▶ Dataset extract:
------------------------------------
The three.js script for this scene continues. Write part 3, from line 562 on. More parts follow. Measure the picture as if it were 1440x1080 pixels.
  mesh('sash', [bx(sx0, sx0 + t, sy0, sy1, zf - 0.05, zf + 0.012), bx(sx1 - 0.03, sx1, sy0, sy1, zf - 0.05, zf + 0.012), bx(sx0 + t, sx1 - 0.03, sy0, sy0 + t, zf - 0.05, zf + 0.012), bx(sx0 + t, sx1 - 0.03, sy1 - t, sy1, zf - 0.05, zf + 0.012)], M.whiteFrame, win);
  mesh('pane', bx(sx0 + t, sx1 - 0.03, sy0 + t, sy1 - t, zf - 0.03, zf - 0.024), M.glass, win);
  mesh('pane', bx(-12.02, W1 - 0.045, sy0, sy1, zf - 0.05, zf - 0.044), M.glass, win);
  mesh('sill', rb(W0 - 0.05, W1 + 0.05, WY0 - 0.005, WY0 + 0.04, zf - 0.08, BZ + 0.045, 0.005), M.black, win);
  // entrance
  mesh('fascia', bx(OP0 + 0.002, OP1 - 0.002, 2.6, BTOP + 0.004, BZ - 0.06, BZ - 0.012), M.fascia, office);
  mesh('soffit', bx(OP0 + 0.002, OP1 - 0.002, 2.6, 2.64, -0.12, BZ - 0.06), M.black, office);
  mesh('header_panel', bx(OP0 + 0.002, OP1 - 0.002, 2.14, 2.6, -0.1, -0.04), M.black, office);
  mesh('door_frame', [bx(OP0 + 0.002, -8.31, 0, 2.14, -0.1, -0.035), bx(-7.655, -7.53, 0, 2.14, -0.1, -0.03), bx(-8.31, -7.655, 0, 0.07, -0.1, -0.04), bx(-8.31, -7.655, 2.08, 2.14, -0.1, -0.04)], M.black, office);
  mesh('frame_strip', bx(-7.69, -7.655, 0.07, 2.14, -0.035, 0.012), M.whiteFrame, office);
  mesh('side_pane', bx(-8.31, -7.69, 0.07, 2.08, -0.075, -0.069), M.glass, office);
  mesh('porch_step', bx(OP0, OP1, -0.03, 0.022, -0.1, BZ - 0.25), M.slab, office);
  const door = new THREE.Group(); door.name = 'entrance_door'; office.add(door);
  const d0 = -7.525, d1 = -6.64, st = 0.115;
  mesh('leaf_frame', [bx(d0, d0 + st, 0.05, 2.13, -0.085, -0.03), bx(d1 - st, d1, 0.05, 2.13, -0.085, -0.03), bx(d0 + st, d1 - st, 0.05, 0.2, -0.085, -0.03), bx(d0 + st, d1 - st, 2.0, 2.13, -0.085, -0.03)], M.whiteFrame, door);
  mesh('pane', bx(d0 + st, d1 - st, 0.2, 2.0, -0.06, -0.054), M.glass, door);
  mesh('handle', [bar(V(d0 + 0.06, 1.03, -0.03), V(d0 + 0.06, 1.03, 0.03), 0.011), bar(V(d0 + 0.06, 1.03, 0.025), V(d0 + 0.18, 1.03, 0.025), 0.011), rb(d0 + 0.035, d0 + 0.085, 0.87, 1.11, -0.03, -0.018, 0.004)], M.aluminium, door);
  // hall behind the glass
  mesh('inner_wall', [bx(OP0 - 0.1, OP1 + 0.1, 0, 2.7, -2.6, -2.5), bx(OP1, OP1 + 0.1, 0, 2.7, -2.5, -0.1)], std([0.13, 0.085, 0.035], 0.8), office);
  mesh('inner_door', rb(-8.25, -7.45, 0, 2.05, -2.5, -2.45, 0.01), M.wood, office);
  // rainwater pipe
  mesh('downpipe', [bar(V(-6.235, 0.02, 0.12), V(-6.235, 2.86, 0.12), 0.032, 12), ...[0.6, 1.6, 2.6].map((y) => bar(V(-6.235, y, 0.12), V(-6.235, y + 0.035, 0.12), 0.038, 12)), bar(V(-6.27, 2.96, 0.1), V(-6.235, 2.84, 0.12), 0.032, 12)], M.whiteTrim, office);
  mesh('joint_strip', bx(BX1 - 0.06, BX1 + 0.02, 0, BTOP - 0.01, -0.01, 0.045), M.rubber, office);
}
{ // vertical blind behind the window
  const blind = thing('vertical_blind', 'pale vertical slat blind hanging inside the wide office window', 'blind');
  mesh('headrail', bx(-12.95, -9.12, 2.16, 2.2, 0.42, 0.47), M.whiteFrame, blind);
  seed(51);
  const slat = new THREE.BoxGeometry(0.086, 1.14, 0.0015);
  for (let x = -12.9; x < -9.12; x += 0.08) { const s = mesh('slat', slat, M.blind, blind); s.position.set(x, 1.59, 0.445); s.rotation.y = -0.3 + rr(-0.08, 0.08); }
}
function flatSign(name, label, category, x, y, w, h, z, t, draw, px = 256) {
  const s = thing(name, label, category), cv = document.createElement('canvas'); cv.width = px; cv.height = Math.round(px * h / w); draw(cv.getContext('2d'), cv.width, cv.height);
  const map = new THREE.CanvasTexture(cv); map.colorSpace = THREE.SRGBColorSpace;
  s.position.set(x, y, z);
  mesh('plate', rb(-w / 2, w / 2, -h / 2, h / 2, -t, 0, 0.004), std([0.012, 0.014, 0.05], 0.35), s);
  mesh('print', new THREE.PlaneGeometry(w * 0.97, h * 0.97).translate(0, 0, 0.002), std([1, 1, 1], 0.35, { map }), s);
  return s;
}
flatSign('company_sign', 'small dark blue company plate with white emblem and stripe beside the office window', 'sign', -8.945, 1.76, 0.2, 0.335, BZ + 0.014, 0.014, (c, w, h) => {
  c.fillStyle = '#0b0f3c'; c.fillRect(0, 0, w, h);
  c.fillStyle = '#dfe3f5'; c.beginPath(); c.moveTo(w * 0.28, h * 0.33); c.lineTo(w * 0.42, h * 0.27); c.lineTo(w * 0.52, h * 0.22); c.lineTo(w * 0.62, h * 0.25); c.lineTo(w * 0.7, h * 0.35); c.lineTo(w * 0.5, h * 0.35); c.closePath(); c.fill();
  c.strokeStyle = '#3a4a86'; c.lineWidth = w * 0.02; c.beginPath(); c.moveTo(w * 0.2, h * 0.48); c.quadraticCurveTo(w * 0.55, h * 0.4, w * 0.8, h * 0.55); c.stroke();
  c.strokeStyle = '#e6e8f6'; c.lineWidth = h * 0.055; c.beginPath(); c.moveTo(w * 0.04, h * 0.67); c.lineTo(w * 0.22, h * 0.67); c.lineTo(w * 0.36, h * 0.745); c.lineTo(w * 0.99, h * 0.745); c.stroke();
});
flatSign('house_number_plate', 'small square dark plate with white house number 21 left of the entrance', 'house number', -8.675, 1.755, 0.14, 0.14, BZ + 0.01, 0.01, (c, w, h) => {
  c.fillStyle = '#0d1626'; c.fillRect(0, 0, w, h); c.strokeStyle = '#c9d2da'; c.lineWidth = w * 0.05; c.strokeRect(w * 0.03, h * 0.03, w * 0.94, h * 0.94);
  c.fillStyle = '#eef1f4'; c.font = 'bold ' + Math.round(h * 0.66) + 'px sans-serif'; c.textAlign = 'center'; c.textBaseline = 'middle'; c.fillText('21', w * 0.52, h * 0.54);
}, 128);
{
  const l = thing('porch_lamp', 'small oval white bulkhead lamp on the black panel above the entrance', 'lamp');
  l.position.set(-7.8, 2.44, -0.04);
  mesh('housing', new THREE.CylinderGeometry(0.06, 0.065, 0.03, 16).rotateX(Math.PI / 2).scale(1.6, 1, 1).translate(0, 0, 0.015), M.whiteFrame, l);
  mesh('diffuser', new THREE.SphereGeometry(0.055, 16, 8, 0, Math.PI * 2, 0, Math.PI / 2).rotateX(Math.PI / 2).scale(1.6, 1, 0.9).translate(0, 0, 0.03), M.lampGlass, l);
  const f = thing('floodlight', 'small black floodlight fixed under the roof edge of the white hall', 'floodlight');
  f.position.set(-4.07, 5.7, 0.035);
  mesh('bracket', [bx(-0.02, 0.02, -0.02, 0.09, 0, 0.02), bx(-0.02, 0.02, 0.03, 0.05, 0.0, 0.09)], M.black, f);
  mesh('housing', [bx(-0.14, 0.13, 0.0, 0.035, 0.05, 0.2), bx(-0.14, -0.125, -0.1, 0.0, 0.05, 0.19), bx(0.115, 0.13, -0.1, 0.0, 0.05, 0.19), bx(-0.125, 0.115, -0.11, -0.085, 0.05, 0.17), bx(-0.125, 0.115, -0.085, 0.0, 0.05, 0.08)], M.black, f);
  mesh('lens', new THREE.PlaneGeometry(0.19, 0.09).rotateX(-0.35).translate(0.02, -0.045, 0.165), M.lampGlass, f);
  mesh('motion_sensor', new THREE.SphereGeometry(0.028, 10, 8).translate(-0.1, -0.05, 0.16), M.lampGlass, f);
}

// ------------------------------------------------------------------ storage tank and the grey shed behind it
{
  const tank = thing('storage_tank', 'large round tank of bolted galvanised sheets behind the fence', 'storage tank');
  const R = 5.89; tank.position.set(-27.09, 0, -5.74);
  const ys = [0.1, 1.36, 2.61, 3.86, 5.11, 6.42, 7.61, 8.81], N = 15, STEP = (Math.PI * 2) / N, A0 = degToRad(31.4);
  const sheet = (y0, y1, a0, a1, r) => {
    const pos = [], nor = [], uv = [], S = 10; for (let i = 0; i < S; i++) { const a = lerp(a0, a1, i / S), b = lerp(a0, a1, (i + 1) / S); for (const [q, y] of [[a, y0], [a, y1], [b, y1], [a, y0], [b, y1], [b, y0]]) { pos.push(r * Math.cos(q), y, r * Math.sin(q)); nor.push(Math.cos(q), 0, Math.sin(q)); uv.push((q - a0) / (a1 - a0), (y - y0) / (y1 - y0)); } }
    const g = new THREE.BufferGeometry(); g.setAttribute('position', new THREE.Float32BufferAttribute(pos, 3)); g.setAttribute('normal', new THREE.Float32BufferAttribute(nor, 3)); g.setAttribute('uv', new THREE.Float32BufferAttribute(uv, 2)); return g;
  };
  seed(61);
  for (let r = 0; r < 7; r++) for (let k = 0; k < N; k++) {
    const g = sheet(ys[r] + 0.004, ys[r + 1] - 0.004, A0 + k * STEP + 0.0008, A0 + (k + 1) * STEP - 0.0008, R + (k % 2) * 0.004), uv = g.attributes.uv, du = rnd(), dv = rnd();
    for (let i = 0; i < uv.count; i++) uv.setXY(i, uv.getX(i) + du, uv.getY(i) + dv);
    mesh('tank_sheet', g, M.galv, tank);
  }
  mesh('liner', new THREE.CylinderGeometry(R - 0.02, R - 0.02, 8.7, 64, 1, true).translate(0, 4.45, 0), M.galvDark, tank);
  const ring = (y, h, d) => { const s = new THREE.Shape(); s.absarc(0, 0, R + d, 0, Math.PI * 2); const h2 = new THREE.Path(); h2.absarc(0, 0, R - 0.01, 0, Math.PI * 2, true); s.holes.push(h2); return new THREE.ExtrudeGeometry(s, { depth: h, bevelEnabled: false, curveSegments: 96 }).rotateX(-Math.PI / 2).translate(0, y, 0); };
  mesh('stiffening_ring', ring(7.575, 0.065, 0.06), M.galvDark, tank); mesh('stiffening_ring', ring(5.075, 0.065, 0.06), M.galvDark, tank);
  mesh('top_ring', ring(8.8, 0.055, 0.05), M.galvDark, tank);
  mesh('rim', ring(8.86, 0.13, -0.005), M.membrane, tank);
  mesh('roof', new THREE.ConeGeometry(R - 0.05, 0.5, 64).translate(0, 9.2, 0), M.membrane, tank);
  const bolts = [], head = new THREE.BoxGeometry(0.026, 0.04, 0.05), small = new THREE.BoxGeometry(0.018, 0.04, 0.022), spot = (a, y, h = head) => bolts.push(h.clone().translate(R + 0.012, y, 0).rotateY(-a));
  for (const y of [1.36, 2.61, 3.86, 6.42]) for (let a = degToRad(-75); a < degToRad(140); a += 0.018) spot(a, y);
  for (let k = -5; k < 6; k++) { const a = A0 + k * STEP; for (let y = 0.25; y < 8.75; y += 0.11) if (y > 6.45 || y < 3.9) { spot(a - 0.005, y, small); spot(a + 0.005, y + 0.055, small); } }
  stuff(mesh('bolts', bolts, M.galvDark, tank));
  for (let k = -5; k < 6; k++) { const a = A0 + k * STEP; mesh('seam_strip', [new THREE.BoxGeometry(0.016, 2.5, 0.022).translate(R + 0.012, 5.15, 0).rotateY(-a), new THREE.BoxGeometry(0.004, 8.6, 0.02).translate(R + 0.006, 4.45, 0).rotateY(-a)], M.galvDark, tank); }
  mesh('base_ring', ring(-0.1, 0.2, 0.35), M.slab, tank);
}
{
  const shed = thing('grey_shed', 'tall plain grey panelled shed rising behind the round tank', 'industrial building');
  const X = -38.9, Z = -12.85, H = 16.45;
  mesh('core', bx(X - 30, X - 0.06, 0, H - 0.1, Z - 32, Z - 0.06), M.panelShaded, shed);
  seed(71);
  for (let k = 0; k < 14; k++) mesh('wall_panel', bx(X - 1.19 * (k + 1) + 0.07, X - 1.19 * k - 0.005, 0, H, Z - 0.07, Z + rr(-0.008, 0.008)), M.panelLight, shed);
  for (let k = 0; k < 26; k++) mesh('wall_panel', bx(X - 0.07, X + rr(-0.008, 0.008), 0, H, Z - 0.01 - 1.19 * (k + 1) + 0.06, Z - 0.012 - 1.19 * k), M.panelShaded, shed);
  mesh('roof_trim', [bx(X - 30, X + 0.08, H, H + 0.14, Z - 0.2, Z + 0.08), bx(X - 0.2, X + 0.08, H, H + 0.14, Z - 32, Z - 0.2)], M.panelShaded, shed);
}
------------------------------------
▶ Problem description: Write down again the exact lines running from the beginning of the data to the line containing "behind the glass", with both ends included.

▶ Task result:
The three.js script for this scene continues. Write part 3, from line 562 on. More parts follow. Measure the picture as if it were 1440x1080 pixels.
  mesh('sash', [bx(sx0, sx0 + t, sy0, sy1, zf - 0.05, zf + 0.012), bx(sx1 - 0.03, sx1, sy0, sy1, zf - 0.05, zf + 0.012), bx(sx0 + t, sx1 - 0.03, sy0, sy0 + t, zf - 0.05, zf + 0.012), bx(sx0 + t, sx1 - 0.03, sy1 - t, sy1, zf - 0.05, zf + 0.012)], M.whiteFrame, win);
  mesh('pane', bx(sx0 + t, sx1 - 0.03, sy0 + t, sy1 - t, zf - 0.03, zf - 0.024), M.glass, win);
  mesh('pane', bx(-12.02, W1 - 0.045, sy0, sy1, zf - 0.05, zf - 0.044), M.glass, win);
  mesh('sill', rb(W0 - 0.05, W1 + 0.05, WY0 - 0.005, WY0 + 0.04, zf - 0.08, BZ + 0.045, 0.005), M.black, win);
  // entrance
  mesh('fascia', bx(OP0 + 0.002, OP1 - 0.002, 2.6, BTOP + 0.004, BZ - 0.06, BZ - 0.012), M.fascia, office);
  mesh('soffit', bx(OP0 + 0.002, OP1 - 0.002, 2.6, 2.64, -0.12, BZ - 0.06), M.black, office);
  mesh('header_panel', bx(OP0 + 0.002, OP1 - 0.002, 2.14, 2.6, -0.1, -0.04), M.black, office);
  mesh('door_frame', [bx(OP0 + 0.002, -8.31, 0, 2.14, -0.1, -0.035), bx(-7.655, -7.53, 0, 2.14, -0.1, -0.03), bx(-8.31, -7.655, 0, 0.07, -0.1, -0.04), bx(-8.31, -7.655, 2.08, 2.14, -0.1, -0.04)], M.black, office);
  mesh('frame_strip', bx(-7.69, -7.655, 0.07, 2.14, -0.035, 0.012), M.whiteFrame, office);
  mesh('side_pane', bx(-8.31, -7.69, 0.07, 2.08, -0.075, -0.069), M.glass, office);
  mesh('porch_step', bx(OP0, OP1, -0.03, 0.022, -0.1, BZ - 0.25), M.slab, office);
  const door = new THREE.Group(); door.name = 'entrance_door'; office.add(door);
  const d0 = -7.525, d1 = -6.64, st = 0.115;
  mesh('leaf_frame', [bx(d0, d0 + st, 0.05, 2.13, -0.085, -0.03), bx(d1 - st, d1, 0.05, 2.13, -0.085, -0.03), bx(d0 + st, d1 - st, 0.05, 0.2, -0.085, -0.03), bx(d0 + st, d1 - st, 2.0, 2.13, -0.085, -0.03)], M.whiteFrame, door);
  mesh('pane', bx(d0 + st, d1 - st, 0.2, 2.0, -0.06, -0.054), M.glass, door);
  mesh('handle', [bar(V(d0 + 0.06, 1.03, -0.03), V(d0 + 0.06, 1.03, 0.03), 0.011), bar(V(d0 + 0.06, 1.03, 0.025), V(d0 + 0.18, 1.03, 0.025), 0.011), rb(d0 + 0.035, d0 + 0.085, 0.87, 1.11, -0.03, -0.018, 0.004)], M.aluminium, door);
  // hall behind the glass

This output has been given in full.